Data excerpt —
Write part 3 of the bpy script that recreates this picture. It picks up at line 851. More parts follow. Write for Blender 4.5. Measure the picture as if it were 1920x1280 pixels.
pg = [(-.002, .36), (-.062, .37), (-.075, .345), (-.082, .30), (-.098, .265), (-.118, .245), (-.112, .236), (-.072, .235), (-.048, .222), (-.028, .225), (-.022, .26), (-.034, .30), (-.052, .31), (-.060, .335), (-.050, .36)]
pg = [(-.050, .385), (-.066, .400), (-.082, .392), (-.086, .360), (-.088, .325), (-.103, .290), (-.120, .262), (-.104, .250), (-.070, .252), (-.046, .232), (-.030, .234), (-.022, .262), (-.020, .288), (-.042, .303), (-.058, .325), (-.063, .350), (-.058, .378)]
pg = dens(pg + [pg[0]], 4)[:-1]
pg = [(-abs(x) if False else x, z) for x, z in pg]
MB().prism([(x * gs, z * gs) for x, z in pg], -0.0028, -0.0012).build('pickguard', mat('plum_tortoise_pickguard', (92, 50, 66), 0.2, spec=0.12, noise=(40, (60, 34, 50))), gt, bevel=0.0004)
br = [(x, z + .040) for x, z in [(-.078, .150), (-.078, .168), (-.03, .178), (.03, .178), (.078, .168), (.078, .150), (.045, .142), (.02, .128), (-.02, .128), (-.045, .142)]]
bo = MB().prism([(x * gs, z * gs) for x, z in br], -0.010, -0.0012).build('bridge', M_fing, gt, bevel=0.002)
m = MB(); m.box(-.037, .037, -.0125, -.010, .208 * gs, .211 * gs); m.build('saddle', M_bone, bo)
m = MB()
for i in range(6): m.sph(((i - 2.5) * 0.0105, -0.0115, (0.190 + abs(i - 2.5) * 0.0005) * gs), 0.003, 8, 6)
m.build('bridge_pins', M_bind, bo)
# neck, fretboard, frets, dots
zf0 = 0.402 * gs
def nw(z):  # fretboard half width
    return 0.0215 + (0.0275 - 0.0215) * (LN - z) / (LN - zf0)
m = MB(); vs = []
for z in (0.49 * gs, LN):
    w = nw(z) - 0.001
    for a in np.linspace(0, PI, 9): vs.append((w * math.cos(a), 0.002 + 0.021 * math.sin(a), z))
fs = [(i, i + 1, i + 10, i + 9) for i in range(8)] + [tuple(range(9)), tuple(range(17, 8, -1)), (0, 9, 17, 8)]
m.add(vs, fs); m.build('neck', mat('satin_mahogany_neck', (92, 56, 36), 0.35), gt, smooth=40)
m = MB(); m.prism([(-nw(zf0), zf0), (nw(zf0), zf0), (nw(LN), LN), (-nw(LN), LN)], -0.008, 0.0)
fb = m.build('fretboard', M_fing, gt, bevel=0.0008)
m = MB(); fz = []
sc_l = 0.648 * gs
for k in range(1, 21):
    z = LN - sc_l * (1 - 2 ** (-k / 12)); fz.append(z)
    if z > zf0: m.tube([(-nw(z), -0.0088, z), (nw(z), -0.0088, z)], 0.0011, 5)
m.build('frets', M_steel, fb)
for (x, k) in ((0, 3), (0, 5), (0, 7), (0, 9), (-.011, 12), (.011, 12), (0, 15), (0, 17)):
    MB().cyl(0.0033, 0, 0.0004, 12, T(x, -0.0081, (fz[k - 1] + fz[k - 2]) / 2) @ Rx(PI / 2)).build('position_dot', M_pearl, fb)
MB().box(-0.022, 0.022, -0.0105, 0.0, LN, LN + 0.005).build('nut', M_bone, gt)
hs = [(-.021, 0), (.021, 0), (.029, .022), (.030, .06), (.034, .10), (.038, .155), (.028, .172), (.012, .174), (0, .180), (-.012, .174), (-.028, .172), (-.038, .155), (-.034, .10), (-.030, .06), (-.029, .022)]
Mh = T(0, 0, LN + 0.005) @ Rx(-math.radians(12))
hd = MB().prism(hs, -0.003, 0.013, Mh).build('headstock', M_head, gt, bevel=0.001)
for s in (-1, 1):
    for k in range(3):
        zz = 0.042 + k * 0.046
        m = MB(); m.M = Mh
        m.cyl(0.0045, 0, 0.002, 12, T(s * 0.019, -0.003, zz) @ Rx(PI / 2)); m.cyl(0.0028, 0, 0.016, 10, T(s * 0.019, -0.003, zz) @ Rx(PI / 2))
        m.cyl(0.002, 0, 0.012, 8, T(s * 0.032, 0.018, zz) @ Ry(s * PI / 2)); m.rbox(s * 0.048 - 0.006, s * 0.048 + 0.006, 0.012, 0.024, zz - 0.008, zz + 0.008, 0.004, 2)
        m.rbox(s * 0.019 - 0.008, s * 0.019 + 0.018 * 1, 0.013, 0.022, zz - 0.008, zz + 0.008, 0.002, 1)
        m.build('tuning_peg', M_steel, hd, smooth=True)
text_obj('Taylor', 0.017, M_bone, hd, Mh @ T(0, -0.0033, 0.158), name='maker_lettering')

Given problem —
Write the listing out again, exactly as it reads.

Reply —
Write part 3 of the bpy script that recreates this picture. It picks up at line 851. More parts follow. Write for Blender 4.5. Measure the picture as if it were 1920x1280 pixels.
pg = [(-.002, .36), (-.062, .37), (-.075, .345), (-.082, .30), (-.098, .265), (-.118, .245), (-.112, .236), (-.072, .235), (-.048, .222), (-.028, .225), (-.022, .26), (-.034, .30), (-.052, .31), (-.060, .335), (-.050, .36)]
pg = [(-.050, .385), (-.066, .400), (-.082, .392), (-.086, .360), (-.088, .325), (-.103, .290), (-.120, .262), (-.104, .250), (-.070, .252), (-.046, .232), (-.030, .234), (-.022, .262), (-.020, .288), (-.042, .303), (-.058, .325), (-.063, .350), (-.058, .378)]
pg = dens(pg + [pg[0]], 4)[:-1]
pg = [(-abs(x) if False else x, z) for x, z in pg]
MB().prism([(x * gs, z * gs) for x, z in pg], -0.0028, -0.0012).build('pickguard', mat('plum_tortoise_pickguard', (92, 50, 66), 0.2, spec=0.12, noise=(40, (60, 34, 50))), gt, bevel=0.0004)
br = [(x, z + .040) for x, z in [(-.078, .150), (-.078, .168), (-.03, .178), (.03, .178), (.078, .168), (.078, .150), (.045, .142), (.02, .128), (-.02, .128), (-.045, .142)]]
bo = MB().prism([(x * gs, z * gs) for x, z in br], -0.010, -0.0012).build('bridge', M_fing, gt, bevel=0.002)
m = MB(); m.box(-.037, .037, -.0125, -.010, .208 * gs, .211 * gs); m.build('saddle', M_bone, bo)
m = MB()
for i in range(6): m.sph(((i - 2.5) * 0.0105, -0.0115, (0.190 + abs(i - 2.5) * 0.0005) * gs), 0.003, 8, 6)
m.build('bridge_pins', M_bind, bo)
# neck, fretboard, frets, dots
zf0 = 0.402 * gs
def nw(z):  # fretboard half width
    return 0.0215 + (0.0275 - 0.0215) * (LN - z) / (LN - zf0)
m = MB(); vs = []
for z in (0.49 * gs, LN):
    w = nw(z) - 0.001
    for a in np.linspace(0, PI, 9): vs.append((w * math.cos(a), 0.002 + 0.021 * math.sin(a), z))
fs = [(i, i + 1, i + 10, i + 9) for i in range(8)] + [tuple(range(9)), tuple(range(17, 8, -1)), (0, 9, 17, 8)]
m.add(vs, fs); m.build('neck', mat('satin_mahogany_neck', (92, 56, 36), 0.35), gt, smooth=40)
m = MB(); m.prism([(-nw(zf0), zf0), (nw(zf0), zf0), (nw(LN), LN), (-nw(LN), LN)], -0.008, 0.0)
fb = m.build('fretboard', M_fing, gt, bevel=0.0008)
m = MB(); fz = []
sc_l = 0.648 * gs
for k in range(1, 21):
    z = LN - sc_l * (1 - 2 ** (-k / 12)); fz.append(z)
    if z > zf0: m.tube([(-nw(z), -0.0088, z), (nw(z), -0.0088, z)], 0.0011, 5)
m.build('frets', M_steel, fb)
for (x, k) in ((0, 3), (0, 5), (0, 7), (0, 9), (-.011, 12), (.011, 12), (0, 15), (0, 17)):
    MB().cyl(0.0033, 0, 0.0004, 12, T(x, -0.0081, (fz[k - 1] + fz[k - 2]) / 2) @ Rx(PI / 2)).build('position_dot', M_pearl, fb)
MB().box(-0.022, 0.022, -0.0105, 0.0, LN, LN + 0.005).build('nut', M_bone, gt)
hs = [(-.021, 0), (.021, 0), (.029, .022), (.030, .06), (.034, .10), (.038, .155), (.028, .172), (.012, .174), (0, .180), (-.012, .174), (-.028, .172), (-.038, .155), (-.034, .10), (-.030, .06), (-.029, .022)]
Mh = T(0, 0, LN + 0.005) @ Rx(-math.radians(12))
hd = MB().prism(hs, -0.003, 0.013, Mh).build('headstock', M_head, gt, bevel=0.001)
for s in (-1, 1):
    for k in range(3):
        zz = 0.042 + k * 0.046
        m = MB(); m.M = Mh
        m.cyl(0.0045, 0, 0.002, 12, T(s * 0.019, -0.003, zz) @ Rx(PI / 2)); m.cyl(0.0028, 0, 0.016, 10, T(s * 0.019, -0.003, zz) @ Rx(PI / 2))
        m.cyl(0.002, 0, 0.012, 8, T(s * 0.032, 0.018, zz) @ Ry(s * PI / 2)); m.rbox(s * 0.048 - 0.006, s * 0.048 + 0.006, 0.012, 0.024, zz - 0.008, zz + 0.008, 0.004, 2)
        m.rbox(s * 0.019 - 0.008, s * 0.019 + 0.018 * 1, 0.013, 0.022, zz - 0.008, zz + 0.008, 0.002, 1)
        m.build('tuning_peg', M_steel, hd, smooth=True)
text_obj('Taylor', 0.017, M_bone, hd, Mh @ T(0, -0.0033, 0.158), name='maker_lettering')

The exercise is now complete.